═══ INFORMATION PROVIDED

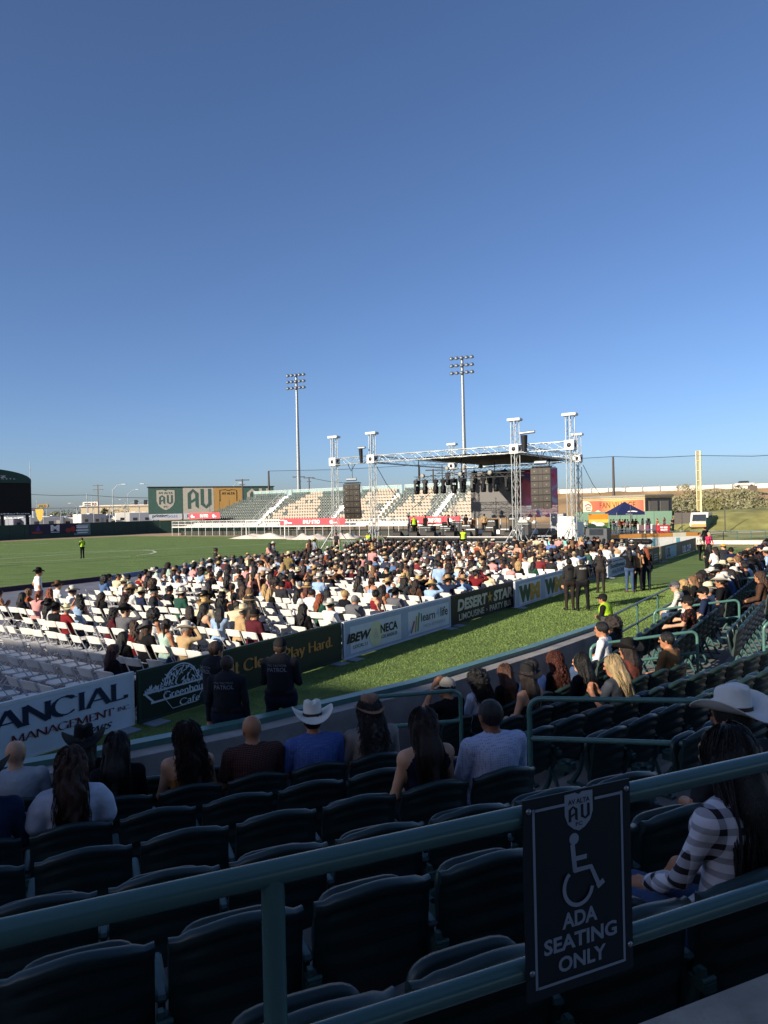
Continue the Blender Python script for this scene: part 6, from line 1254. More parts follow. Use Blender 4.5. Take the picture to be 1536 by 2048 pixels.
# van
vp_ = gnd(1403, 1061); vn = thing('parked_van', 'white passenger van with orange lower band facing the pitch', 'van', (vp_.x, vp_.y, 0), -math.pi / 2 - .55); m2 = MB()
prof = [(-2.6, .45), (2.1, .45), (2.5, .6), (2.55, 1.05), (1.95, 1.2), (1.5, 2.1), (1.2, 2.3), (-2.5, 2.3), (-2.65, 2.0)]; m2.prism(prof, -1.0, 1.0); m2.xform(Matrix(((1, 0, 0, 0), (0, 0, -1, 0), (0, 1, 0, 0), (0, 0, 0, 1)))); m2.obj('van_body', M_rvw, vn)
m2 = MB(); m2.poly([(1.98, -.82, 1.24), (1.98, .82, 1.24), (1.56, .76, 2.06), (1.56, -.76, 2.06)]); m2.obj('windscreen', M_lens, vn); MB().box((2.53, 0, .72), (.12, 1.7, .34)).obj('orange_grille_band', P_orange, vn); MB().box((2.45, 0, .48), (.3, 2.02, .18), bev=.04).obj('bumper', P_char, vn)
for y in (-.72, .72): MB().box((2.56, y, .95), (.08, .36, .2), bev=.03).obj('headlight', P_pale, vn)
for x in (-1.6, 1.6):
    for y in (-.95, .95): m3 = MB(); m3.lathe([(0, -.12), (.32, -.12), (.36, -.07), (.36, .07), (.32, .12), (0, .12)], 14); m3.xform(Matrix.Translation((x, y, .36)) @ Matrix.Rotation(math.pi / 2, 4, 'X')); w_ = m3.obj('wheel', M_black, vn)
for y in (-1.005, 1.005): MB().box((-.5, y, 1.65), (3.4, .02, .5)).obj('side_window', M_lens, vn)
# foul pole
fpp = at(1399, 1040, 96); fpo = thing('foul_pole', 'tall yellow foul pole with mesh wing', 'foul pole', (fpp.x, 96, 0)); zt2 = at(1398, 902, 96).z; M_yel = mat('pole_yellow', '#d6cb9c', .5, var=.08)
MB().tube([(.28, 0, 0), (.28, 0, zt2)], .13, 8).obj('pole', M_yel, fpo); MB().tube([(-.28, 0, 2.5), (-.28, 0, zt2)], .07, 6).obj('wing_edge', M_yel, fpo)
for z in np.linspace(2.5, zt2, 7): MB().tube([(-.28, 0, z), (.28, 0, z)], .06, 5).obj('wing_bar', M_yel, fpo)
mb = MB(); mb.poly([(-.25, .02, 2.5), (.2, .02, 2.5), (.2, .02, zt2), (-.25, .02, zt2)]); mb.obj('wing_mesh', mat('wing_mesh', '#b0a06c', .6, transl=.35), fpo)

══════

_EXERCISE DETAILS_
Transcribe the listing above verbatim. Omit the pictures.

_REPLY_
Continue the Blender Python script for this scene: part 6, from line 1254. More parts follow. Use Blender 4.5. Take the picture to be 1536 by 2048 pixels.
# van
vp_ = gnd(1403, 1061); vn = thing('parked_van', 'white passenger van with orange lower band facing the pitch', 'van', (vp_.x, vp_.y, 0), -math.pi / 2 - .55); m2 = MB()
prof = [(-2.6, .45), (2.1, .45), (2.5, .6), (2.55, 1.05), (1.95, 1.2), (1.5, 2.1), (1.2, 2.3), (-2.5, 2.3), (-2.65, 2.0)]; m2.prism(prof, -1.0, 1.0); m2.xform(Matrix(((1, 0, 0, 0), (0, 0, -1, 0), (0, 1, 0, 0), (0, 0, 0, 1)))); m2.obj('van_body', M_rvw, vn)
m2 = MB(); m2.poly([(1.98, -.82, 1.24), (1.98, .82, 1.24), (1.56, .76, 2.06), (1.56, -.76, 2.06)]); m2.obj('windscreen', M_lens, vn); MB().box((2.53, 0, .72), (.12, 1.7, .34)).obj('orange_grille_band', P_orange, vn); MB().box((2.45, 0, .48), (.3, 2.02, .18), bev=.04).obj('bumper', P_char, vn)
for y in (-.72, .72): MB().box((2.56, y, .95), (.08, .36, .2), bev=.03).obj('headlight', P_pale, vn)
for x in (-1.6, 1.6):
    for y in (-.95, .95): m3 = MB(); m3.lathe([(0, -.12), (.32, -.12), (.36, -.07), (.36, .07), (.32, .12), (0, .12)], 14); m3.xform(Matrix.Translation((x, y, .36)) @ Matrix.Rotation(math.pi / 2, 4, 'X')); w_ = m3.obj('wheel', M_black, vn)
for y in (-1.005, 1.005): MB().box((-.5, y, 1.65), (3.4, .02, .5)).obj('side_window', M_lens, vn)
# foul pole
fpp = at(1399, 1040, 96); fpo = thing('foul_pole', 'tall yellow foul pole with mesh wing', 'foul pole', (fpp.x, 96, 0)); zt2 = at(1398, 902, 96).z; M_yel = mat('pole_yellow', '#d6cb9c', .5, var=.08)
MB().tube([(.28, 0, 0), (.28, 0, zt2)], .13, 8).obj('pole', M_yel, fpo); MB().tube([(-.28, 0, 2.5), (-.28, 0, zt2)], .07, 6).obj('wing_edge', M_yel, fpo)
for z in np.linspace(2.5, zt2, 7): MB().tube([(-.28, 0, z), (.28, 0, z)], .06, 5).obj('wing_bar', M_yel, fpo)
mb = MB(); mb.poly([(-.25, .02, 2.5), (.2, .02, 2.5), (.2, .02, zt2), (-.25, .02, zt2)]); mb.obj('wing_mesh', mat('wing_mesh', '#b0a06c', .6, transl=.35), fpo)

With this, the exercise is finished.